There has never been a good story that didn’t involve a number. Example: “I drank (enter number) beers, then threw up all over the Batman towel, then drank (enter larger number) more!” Now imagine that without numbers. He drank beer, threw up, and then kept drinking. For all you know he could be a lightweight that got wasted off a single Nattie Light.

The number is also a key part of the story. This is where you quantify how awesome or “hardcore” you are. But it’s tricky: if you aim too low, you’ll be viewed as an exaggerating chump, but if you go too high, you’re a lying airbag. So how do you find that happy medium? I also have the answer to this question. I call it:

“The Arbitrary 8”

Eight is my favorite arbitrary number. It can be used in any situation, regardless of accuracy or relevance. Example: “I saw I, Robot yesterday.
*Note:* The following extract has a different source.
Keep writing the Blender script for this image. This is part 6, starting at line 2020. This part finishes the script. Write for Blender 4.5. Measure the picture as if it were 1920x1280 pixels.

There were like 8 robots in it.” This brings about laughter from those who either appreciate your dry understatement or find your witty inaccuracy irresistible. Either way they laugh with you, and your story is rolling, unlike Limp Bizkit.

But you also have to say a memorable line because it is how your story will be referred to and will become synonymous with your reputation. This brings me to:

The Outrageous Statement

Also important, this is the trickier part of the story. It must relate to the story, yet have a direct reference to something that has nothing at all to do with the story and would (under normal circumstances) make people wonder “Where the hell did that come from?” A good example would be “So I was like ‘Well, I’d better take up cannibalism so she doesn’t ruin my life!’” This model works for several reasons: cannibalism is funny, and it’s outrageous. Not outrageous like the number kind, where you can lose an audience due to a poor choice, but in that it’s weird and probably offensive (outrageous statements are best when they involve something offensive).

You would do well to carefully craft the Outrageous Statement, since it will become a popularly uttered catchphrase for the whole event, and possibly the next day.

Now as your story continues, you must avoid the blunders I am about to tell you about. Failure to avoid them could result in the total collapse of your story and possibly your relegation to beer wench for the rest of the night.

Blunders

Excessive Emotion
Keep yourself calm. It’s okay for your audience to become rowdy and wild, but you must stay cool or else your story derails and becomes just a lukewarm chuckle-inducer. Keeping your emotions in check also allows you to inflect your voice to indicate sarcasm, do better voice impersonations of people, and pull off facial expressions more effectively. These are minor things that have a great impact on the overall excellence of your story, so be sure to be the calm one in the sea of semi-drunken onlookers.

Excessive Swearing
Swearing to an extent is usually necessary in a good, funny story. But if you use it too often or in the wrong places, the words will lose their flavor, and when you roll one out as a humor-enhancer at a crucial point, it will fall flat. Interest in you will quickly decline. Too much swearing will also get you labeled a mere foul-mouth, a label which is difficult to shed when you try to regain credibility.

Excessive Lies
Everyone makes up some part of the story to make it better. This is not only permissible; it is encouraged, but be careful. If you make up too many things, someone will either recognize your story and point out that it didn’t happen that way (destroying your story and believability) or will simply pick up on the artificiality of your details. The key is to make your lies either very plausible so no one will dare question you or impossible to verify, so that someone may want to call you out but won’t because they have no means of disproving you.

So that is how you tell a proper story at a social function. When I see you at a party, carnival, or last rites, I will be able to see how much you’ve grown in your ability and shed tears of joy (or beat the hell out of you for stealing my routine and killing my popularity).